『ネクスト・ロック・ゲート』
“ライトノベル”の終着点
掲載:2014/6/16 11:00
先日、早川書房の『SFマガジン』の表紙に“ジュブナイル”という文字を見かけて立ち止まってしまった。
“ジュブナイル”とは少年少女向けの読み物という意味なのだが、現在では“ライトノベル”に置き換わっており“死語”だと思っていたのに、早川書房においては死んでいなかったのだ。
「ひょっとして、自分の認識が間違っていたのか?」と思い、スマホにインストールしている辞書を引いてみた所、やはりこの認識は短絡であったらしい。
“ジュブナイル”と“ライトノベル”は文芸用語として、同義語になっていない――。
とは言え、“ライトノベル”の意味は青少年向けのエンターテインメント小説。
“ジュブナイル”との境界は曖昧で、何をどうすれば“ジュブナイル”あるいは、“ライトノベル”に分類されるのかが分からない。
とりあえず言えるのは、自分が中坊だった頃、今の“ライトノベル”みたいな小説は無かった――誤解や反発を恐れず、さらに言うと、漫画やアニメのような口絵や挿絵が添えられて、軽妙なセリフのやりとりが大半を占める、プロットを書き出せば400字詰め原稿用紙1枚に収まるような内容の薄い活字本は無かった、という事です。
漫画やアニメ、ゲーム化を目標、あるいはそれらとのメディアミックスを前提として書かれた小説が“ライトノベル”という事でよいのだろうか? で、その終着点はパチ・スロ化――そう定義すると、あらゆるエンターテインメントを縦断してるんだから“ライトノベル”って凄いかもしれない。
ただ、青少年層の中でも、明らかに読解力の低い読者も読めるように書かれている本だけに、このジャンルの読み物に長く留まるのは危険だとも思う。
軽妙な文字の刺激から、画、音、光の刺激に移り、仕上げはギャンブルの刺激じゃ廃人コースだ。
その意味で象徴的だと思ったのが、冲方丁最後の“ライトノベル”――シュピーゲルシリーズの展開。
シュピーゲルシリーズ
例えば、超少子高齢化による人材不足のため児童に労働の権利を与え、障害を持つ児童を無償で機械化する政策が発表された近未来という舞台は、このジャンルの読者層が好む「女の子に戦わせる」ための設定であり、科学考証上ありえない世界ではなく、社会倫理的にありえない世界である。
正直、『オイレンシュピーゲル』も『スプライトシュピーゲル』も1巻目を読むのは辛かった。
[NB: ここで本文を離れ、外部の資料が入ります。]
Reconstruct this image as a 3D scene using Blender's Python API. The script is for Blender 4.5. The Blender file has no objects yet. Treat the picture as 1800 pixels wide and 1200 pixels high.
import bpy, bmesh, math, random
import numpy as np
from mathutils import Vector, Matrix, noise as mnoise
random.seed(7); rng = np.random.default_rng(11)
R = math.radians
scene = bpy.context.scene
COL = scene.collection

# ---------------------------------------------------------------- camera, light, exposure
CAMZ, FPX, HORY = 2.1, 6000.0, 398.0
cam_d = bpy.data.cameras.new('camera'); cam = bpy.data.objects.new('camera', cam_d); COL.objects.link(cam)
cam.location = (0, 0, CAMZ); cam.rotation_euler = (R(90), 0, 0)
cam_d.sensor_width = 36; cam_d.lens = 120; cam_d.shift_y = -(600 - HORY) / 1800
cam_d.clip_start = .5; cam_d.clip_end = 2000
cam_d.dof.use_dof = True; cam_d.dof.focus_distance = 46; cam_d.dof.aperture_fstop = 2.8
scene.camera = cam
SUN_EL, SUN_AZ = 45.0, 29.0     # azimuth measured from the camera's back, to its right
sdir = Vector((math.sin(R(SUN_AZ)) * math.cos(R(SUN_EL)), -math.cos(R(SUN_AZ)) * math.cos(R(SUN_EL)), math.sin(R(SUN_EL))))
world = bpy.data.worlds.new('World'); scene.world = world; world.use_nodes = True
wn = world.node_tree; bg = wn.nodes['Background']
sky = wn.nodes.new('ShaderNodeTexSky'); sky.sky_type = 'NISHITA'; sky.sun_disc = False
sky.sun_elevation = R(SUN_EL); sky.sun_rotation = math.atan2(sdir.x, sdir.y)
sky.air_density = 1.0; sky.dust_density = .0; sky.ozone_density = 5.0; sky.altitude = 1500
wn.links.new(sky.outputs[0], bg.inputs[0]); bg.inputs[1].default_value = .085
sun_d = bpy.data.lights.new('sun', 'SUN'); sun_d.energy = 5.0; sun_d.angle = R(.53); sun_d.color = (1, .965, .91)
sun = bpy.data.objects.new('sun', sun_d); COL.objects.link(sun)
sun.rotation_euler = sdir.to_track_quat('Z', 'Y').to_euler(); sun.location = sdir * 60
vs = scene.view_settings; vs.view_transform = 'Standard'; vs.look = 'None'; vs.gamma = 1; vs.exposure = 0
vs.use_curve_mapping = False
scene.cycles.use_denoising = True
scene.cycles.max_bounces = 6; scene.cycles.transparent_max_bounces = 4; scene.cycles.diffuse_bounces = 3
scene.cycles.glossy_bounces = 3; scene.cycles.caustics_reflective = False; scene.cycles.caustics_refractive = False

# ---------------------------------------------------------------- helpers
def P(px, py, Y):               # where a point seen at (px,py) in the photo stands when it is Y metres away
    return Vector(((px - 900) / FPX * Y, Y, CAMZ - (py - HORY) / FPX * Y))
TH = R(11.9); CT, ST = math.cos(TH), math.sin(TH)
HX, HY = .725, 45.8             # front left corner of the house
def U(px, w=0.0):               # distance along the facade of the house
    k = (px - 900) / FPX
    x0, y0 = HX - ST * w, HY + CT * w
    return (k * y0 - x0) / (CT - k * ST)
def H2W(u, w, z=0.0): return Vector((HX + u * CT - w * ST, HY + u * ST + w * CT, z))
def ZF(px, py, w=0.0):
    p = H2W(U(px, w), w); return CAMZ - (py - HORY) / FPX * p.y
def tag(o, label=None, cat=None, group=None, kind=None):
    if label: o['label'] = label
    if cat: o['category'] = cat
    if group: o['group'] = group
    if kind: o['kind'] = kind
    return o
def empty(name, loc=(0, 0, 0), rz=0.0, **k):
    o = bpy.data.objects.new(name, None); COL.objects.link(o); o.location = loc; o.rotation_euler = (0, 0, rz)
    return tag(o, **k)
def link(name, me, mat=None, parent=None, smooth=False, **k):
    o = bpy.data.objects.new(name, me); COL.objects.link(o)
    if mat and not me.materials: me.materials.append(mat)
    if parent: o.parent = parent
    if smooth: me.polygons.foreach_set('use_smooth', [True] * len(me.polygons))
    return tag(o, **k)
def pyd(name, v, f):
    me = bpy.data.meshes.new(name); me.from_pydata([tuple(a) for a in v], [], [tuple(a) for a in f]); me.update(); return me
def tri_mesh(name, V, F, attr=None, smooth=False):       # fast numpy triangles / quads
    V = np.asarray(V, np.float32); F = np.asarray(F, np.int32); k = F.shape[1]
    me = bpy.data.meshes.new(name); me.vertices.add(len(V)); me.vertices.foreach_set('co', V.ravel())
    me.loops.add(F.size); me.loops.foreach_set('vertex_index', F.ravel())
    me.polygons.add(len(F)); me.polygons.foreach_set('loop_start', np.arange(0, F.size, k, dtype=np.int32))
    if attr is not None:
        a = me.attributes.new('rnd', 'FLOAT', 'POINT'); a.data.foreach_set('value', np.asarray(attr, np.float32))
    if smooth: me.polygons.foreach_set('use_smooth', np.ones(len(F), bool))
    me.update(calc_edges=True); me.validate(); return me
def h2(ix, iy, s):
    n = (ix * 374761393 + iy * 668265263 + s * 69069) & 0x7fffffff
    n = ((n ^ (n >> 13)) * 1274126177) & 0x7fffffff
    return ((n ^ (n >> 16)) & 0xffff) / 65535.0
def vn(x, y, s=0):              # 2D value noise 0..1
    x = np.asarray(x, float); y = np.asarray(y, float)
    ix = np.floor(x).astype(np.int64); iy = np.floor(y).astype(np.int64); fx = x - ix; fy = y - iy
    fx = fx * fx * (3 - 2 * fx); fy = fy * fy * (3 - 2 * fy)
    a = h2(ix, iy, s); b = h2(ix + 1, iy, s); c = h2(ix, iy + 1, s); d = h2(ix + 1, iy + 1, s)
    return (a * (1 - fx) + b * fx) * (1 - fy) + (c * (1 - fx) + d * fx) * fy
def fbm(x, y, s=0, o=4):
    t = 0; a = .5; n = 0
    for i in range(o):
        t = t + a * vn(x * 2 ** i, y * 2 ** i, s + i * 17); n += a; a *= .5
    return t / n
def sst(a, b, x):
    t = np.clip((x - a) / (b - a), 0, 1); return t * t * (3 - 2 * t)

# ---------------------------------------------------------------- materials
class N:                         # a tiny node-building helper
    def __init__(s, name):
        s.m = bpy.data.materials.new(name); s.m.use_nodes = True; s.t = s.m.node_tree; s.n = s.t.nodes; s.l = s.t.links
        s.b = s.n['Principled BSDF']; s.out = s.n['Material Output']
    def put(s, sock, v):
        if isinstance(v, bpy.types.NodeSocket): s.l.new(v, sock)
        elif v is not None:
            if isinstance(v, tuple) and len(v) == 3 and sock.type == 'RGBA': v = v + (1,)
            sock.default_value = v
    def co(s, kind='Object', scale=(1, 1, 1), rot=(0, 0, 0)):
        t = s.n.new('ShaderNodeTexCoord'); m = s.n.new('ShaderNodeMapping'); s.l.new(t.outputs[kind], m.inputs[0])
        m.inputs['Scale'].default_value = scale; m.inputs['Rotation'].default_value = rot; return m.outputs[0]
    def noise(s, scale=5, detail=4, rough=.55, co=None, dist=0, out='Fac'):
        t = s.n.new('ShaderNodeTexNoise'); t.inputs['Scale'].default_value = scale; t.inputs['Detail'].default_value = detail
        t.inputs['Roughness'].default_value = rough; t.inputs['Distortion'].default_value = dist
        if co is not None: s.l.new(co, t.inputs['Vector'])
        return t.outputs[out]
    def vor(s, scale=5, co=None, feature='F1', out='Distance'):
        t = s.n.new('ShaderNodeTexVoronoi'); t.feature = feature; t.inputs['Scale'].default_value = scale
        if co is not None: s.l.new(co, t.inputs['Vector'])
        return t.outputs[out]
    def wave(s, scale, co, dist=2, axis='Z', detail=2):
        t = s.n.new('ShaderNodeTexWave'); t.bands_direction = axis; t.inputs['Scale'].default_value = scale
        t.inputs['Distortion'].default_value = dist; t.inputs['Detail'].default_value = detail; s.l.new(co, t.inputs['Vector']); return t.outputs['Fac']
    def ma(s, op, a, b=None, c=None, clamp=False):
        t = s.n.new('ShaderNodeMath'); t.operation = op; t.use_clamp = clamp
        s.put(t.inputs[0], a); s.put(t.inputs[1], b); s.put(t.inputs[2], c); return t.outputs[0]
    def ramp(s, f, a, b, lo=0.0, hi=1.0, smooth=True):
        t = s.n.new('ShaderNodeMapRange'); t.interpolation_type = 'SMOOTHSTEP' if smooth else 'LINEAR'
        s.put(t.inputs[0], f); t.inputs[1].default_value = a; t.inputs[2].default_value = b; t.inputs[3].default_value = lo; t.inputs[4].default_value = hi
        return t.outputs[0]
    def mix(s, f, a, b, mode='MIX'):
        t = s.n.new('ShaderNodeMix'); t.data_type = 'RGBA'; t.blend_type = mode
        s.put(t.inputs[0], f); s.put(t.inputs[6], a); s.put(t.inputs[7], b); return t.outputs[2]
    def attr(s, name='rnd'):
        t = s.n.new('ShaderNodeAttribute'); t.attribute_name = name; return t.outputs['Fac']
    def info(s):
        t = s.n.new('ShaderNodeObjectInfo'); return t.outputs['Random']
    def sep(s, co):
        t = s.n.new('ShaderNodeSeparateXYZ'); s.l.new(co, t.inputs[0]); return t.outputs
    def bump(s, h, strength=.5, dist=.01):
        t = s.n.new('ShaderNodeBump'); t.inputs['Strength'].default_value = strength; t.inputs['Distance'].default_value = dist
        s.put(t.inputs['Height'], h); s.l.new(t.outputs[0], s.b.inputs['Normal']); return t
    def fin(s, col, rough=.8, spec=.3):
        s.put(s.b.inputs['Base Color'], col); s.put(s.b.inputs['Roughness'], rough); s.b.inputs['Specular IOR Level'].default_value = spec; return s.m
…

ドキドキしたいっしょー! 肘の灼刃(ヒートブレイド)で両断 / いじめないでぇーっ! 連結式爆雷(チェーン・マイン)をぽいぽい投擲 / ご奉仕させていただきますわよーっ! 12.7mm超伝導式重機関銃を掃射、といったキャラクター造形を含め、やはり“ライトノベル”というのは一般向けエンターテインメントとは少々毛色の異なる小説のジャンルだな、と――。
しかし、2巻目以降になると文体に変化が出始め、元々、差別・貧困・テロリズムなど現実の社会情勢が盛り込まれていた事と相まって読後感がまるで違う。
だんだん腹の中に重いものが溜まるようになって行き、最終章『テスタメントシュピーゲル』に至っては一般向けエンターテインメント小説同様、作中の挿絵すら無くなってしまっている。
レーベルは“ライトノベル”なんだけど、本の体裁が“ライトノベル”じゃないのだ。
ふと、これには廃人コースからの出口が提示されてるような気がしてしまったり――。
何はともあれ、シュピーゲルシリーズ。
『テスタメントシュピーゲル1』以降、長らく中断しておりましたが、ようやく2巻冒頭のプロローグがツイッターに投下されました。
自分が読み始めたのは幸い最近ですが、リアルタイムで読んでいた読者など、1巻のあのラストから5年近く待たされたわけですから大変だったでしょうね。
「早よ書けや、おらあ~っ!」と暴れたくなった人が何人いた事か……。
とりあえず今は、機械化された四肢を持つ障害児・特甲少女たちの未来に幸あれと祈るばかりです。